Truth Is Just Perception

Can News Still Be Boring?

News media coverage increasingly looks like sports commentary.

Unbridled competition from the Internet has led traditional media to implement the most extreme tactics in order to ensure their survival. In particular, the fact that news is now a commodity has two negative consequences.

Erin Burnett, CNN's morning anchor, puts infotainment before news - (CC)  Redfield_5000

Erin Burnett, CNN’s early evening anchor, puts infotainment before news – (CC) Redfield_5000

First, journalists are asked to oversell the news they report. Thus, the slightest information is made into a “shocking development” and any real breaking news is presented as the event of the year. Secondly, journalists have all rights except the right to be boring. They have to captivate their audience in order to prevent people from choosing a more attractive media.

Both these trends make news reporting increasingly look like sports commentary in all media (TV, radio, written press, web…).

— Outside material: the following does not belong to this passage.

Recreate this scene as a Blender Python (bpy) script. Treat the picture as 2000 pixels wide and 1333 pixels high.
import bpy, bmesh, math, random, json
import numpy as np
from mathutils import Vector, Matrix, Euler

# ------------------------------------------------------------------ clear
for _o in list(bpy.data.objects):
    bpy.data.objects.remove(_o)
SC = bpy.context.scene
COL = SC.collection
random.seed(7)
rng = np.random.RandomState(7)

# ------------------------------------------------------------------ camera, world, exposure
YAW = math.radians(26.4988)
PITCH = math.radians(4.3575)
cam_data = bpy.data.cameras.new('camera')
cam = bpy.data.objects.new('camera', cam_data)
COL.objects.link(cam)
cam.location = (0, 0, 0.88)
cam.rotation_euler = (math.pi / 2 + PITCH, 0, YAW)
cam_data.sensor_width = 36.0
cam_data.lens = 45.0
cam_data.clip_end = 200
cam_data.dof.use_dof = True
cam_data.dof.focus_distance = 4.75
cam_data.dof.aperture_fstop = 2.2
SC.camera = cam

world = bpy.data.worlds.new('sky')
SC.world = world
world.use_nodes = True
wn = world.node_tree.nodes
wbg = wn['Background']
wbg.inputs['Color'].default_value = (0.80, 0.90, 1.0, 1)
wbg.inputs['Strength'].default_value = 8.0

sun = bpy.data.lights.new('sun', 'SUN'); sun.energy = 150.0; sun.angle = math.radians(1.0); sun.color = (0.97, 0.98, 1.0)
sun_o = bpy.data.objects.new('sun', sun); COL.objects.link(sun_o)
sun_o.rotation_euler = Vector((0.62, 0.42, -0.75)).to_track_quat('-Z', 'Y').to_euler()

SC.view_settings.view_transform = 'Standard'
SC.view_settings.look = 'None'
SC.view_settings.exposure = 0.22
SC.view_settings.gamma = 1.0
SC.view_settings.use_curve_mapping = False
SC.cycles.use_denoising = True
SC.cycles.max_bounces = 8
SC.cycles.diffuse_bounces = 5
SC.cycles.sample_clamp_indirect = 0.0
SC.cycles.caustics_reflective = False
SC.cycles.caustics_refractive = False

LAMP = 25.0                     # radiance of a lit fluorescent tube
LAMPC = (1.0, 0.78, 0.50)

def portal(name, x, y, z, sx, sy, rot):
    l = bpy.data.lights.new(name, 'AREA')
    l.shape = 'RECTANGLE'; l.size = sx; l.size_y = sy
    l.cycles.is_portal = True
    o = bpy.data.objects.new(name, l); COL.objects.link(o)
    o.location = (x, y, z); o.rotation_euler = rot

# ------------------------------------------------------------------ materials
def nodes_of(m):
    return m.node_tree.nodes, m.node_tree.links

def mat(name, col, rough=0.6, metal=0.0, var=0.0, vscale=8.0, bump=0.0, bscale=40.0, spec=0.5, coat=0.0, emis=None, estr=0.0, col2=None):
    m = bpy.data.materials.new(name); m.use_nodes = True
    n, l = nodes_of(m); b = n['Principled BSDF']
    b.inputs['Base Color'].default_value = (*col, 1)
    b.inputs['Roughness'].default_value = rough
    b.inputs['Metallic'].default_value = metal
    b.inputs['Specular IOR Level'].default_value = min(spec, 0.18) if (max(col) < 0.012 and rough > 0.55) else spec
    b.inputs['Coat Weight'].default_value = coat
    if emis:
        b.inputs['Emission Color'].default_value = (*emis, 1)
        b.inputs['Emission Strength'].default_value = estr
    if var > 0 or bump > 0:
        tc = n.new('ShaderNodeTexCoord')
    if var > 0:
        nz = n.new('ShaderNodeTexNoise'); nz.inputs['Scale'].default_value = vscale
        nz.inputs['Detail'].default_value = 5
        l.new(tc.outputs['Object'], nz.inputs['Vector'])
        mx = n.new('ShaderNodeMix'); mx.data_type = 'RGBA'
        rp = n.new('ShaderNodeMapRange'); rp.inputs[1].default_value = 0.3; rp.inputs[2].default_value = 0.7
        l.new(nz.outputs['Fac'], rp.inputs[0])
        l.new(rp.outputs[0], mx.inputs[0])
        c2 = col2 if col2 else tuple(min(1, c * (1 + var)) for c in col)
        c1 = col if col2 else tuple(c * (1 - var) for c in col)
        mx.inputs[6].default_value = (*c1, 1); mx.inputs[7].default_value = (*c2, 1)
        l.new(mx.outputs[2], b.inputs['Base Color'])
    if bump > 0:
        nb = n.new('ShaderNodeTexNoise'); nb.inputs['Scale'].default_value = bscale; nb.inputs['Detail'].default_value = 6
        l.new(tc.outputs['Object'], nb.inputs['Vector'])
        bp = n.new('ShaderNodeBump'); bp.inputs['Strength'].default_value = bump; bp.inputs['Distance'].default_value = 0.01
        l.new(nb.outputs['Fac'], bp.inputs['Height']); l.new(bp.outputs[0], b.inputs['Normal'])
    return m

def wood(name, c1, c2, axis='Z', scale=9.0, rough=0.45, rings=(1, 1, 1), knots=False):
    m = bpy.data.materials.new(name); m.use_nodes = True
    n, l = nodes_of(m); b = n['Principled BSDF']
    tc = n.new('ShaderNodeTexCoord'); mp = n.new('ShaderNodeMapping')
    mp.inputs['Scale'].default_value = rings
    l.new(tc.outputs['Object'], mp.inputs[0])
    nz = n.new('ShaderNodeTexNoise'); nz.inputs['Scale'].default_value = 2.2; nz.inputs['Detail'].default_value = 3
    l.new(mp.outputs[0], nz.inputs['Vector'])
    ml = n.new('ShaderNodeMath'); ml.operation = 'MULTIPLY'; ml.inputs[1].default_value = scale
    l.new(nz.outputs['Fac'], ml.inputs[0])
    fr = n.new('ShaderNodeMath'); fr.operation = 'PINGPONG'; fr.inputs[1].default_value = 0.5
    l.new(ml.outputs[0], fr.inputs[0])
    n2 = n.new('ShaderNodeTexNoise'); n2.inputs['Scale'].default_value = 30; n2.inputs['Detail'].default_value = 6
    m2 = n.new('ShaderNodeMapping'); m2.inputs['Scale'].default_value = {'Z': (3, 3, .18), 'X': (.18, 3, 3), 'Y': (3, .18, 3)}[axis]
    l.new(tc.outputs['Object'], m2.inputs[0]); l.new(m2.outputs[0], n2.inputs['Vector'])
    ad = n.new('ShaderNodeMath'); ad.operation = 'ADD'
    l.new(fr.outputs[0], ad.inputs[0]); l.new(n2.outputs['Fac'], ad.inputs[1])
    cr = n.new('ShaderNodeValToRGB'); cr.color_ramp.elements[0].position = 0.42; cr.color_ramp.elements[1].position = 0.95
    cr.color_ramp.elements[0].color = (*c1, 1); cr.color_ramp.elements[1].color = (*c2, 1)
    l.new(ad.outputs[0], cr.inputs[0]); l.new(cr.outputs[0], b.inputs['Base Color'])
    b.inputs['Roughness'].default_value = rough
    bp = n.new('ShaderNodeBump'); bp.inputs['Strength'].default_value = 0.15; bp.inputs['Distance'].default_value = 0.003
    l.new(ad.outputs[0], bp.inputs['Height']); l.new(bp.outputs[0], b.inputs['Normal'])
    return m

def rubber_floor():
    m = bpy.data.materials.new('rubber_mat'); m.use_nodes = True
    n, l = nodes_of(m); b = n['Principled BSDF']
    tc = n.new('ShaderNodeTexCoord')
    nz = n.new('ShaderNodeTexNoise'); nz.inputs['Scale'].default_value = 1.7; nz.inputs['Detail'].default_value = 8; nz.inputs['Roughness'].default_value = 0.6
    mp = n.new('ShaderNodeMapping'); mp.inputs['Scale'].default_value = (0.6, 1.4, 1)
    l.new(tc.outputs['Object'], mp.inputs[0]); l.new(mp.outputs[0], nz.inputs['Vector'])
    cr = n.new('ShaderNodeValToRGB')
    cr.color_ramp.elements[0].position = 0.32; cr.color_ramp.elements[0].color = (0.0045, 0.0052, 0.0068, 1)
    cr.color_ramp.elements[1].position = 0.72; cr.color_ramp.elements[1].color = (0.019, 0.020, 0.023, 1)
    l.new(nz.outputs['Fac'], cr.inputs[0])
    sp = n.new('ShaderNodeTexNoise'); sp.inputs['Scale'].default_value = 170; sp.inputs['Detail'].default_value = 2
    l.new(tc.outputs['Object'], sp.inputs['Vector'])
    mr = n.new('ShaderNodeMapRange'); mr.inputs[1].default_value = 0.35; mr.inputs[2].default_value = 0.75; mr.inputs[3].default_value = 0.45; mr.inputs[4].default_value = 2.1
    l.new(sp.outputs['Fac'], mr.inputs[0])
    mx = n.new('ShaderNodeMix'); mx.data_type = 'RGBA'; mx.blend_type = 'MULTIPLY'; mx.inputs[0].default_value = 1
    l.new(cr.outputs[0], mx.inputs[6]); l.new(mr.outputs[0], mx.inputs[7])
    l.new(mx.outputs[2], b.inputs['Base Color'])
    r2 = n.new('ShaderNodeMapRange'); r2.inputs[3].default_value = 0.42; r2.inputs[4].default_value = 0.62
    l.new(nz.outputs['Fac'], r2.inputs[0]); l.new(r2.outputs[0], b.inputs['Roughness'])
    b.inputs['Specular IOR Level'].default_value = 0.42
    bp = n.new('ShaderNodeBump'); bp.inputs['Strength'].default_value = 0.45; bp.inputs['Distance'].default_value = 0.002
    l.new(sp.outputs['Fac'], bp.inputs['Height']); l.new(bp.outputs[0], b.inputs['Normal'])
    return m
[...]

You never hear a news commentator criticize the sports event that their TV channel has paid a fortune to broadcast. Journalists are now working according to the same logic. The news they report has to be seen as the best product ever, no matter what. Similarly, news coverage should be entertaining just like sports commentary is. Therefore, oral or written eloquence now comes before competence in the selection of journalists.

This two-fold evolution of news reporting contradicts what its core objective should be: Putting news into perspective in order to help citizens form an educated opinion. Unfortunately, this is much more boring than infotainment. And, nowadays, news media can’t be boring.

Still, the democratic value of news should never be subordinated to its market value.